I wasn't making much in retail or fast food (that's why I was living at home), so granny just told me to help buy food I'd gladly give her my check sans bus fare and lunch money but she was nice enough to just expect food money
Even if you are a professional...good job. I prefer living alone....cause i want to have women/woman come in/out without question. But if i lived with family....im gonna do it anyway cause i just dont give a fuck. My logic is im a grown ass man and im paying bills too, soooooo. Lol. Again at the end if the day....its about money. Now my friend, him and his wife has his mom with him....shes up in age and hes the only child
Yeah right My grown ass dad always lived with his mom and she made SURE he played ball, regardless how many bills he paid The house was in her name and she didn't play that whores comin in and out, loud ass music, coming home @ 2am shit, etc lol
I smashed at my parents house often when I was a teen. Don't think they would expect any different if I lived with them now, maybe a steady girlfriend for a change. Only problem I had is when my dad wanted me to keep certain women, or thought I was doing some of them wrong when they picked up my homies for me ect. All I knew at the time was partying and getting fucked up. Working my little job and banging the co-workers.

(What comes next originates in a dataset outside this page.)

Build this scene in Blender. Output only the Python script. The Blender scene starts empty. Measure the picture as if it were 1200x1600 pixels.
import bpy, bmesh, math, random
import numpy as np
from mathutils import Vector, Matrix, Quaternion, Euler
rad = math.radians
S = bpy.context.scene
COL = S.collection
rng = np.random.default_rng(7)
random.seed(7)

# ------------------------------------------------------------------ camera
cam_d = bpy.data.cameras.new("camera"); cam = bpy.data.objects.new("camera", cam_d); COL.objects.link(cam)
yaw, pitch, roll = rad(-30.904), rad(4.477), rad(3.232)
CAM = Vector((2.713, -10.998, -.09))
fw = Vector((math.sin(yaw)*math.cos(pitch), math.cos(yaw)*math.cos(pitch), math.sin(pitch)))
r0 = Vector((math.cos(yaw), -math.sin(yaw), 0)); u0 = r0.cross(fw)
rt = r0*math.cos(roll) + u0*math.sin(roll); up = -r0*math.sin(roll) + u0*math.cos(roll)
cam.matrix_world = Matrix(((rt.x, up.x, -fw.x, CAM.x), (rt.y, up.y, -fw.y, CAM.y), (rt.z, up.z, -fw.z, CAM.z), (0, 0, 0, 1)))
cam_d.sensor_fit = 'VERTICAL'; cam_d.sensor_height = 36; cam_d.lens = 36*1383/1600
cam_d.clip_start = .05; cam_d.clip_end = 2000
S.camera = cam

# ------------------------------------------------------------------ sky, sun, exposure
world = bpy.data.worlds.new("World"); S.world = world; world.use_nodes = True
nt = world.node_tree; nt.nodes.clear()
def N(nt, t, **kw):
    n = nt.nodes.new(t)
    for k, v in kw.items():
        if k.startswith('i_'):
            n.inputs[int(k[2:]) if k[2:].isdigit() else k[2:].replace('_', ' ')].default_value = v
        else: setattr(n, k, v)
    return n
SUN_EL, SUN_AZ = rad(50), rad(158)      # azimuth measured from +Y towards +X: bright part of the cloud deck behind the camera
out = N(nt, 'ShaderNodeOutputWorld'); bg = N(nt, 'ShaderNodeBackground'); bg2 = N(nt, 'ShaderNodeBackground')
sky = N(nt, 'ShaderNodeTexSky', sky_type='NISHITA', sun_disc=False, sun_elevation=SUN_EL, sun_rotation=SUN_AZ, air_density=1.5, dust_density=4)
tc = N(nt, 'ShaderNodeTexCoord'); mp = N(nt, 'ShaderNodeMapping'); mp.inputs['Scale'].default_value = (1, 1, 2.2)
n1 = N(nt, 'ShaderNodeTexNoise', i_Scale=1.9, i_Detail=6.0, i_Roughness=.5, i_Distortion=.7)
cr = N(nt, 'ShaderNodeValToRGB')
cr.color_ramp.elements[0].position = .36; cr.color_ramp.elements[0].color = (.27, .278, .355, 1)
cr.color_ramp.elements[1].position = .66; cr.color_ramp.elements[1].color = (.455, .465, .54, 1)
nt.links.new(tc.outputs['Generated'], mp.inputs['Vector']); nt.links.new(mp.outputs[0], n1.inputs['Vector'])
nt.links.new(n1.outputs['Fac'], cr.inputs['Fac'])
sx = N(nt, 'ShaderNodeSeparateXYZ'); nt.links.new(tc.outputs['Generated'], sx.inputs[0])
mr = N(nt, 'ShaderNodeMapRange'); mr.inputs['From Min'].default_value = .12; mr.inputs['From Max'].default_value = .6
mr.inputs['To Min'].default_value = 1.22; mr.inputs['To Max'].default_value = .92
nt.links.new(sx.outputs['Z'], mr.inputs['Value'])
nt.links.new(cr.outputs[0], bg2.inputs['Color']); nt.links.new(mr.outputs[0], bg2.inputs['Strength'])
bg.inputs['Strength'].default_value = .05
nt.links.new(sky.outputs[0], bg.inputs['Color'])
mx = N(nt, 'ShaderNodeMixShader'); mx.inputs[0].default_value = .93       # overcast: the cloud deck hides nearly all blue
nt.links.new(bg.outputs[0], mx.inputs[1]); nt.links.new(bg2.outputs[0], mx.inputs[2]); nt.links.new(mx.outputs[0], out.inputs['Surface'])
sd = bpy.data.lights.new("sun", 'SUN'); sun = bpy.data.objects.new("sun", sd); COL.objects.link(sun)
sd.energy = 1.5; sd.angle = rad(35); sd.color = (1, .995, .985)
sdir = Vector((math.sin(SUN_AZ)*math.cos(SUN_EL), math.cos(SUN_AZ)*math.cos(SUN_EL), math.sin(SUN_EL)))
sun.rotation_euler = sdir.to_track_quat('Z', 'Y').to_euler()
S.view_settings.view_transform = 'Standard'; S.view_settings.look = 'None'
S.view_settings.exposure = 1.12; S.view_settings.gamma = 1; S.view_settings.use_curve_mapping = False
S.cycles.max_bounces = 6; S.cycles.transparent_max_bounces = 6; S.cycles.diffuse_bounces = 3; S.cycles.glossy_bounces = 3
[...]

Zillow recently published a study that shows the price of leases creeping up around the U.S Between January 2014 and January 2015, rents increased an average of 3.3 percent. 72 percent of markets experienced some kind of rental growth in that time. While the Bay Area continues to top the list, there are some up-and-coming hotspots that, once affordable, are seeing climbing prices. Here are the cities with the largest increases this year: 1. San Francisco, CA, up 14.9% 2. San Jose, CA, up 13.4% 3. Denver, CO, up 10.2% 4. Kansas City, MO, up 8.5% 5. Nashville, NT, up 7.9% 6. Birmingham, AL, up 7.6% 7. Portland, OR, up 7.2% 8. Austin, TX, up 7.0% 9. Charlotte, NC, up 6.1% 10. Hartford, CT, up 6.0% Tracking the movement of millennials also shows some correlation with rising rents. A comparison between the top cities for rising rent and the counties attracting the most millennials shows crossover in Denver, Nashville, Portland, and San Francisco, among other cities. Prices have climbed so high and so rapidly in many places, more than twice as fast as incomes since 2000, that it’s become cheaper to buy than it is to rent. source fundrise.com
Good old gentrification. Makes you wonder what the next real estate gimmick will be when the supply of hipsters dries up.
The next real estate boom has already started. It's retirement housing and assisted living facilities. The demand will continue to increase (at a huge rate!) for many years to come. We are just barely starting to see the beginning in the increase in demand.
Another very new trend is building communities of rental homes. Sortof like apartment complexes only they are homes in fully maintained communities.
Yah you'll have to do your own research on that. It shouldn't be too difficult though. (And remember where you got the tip!)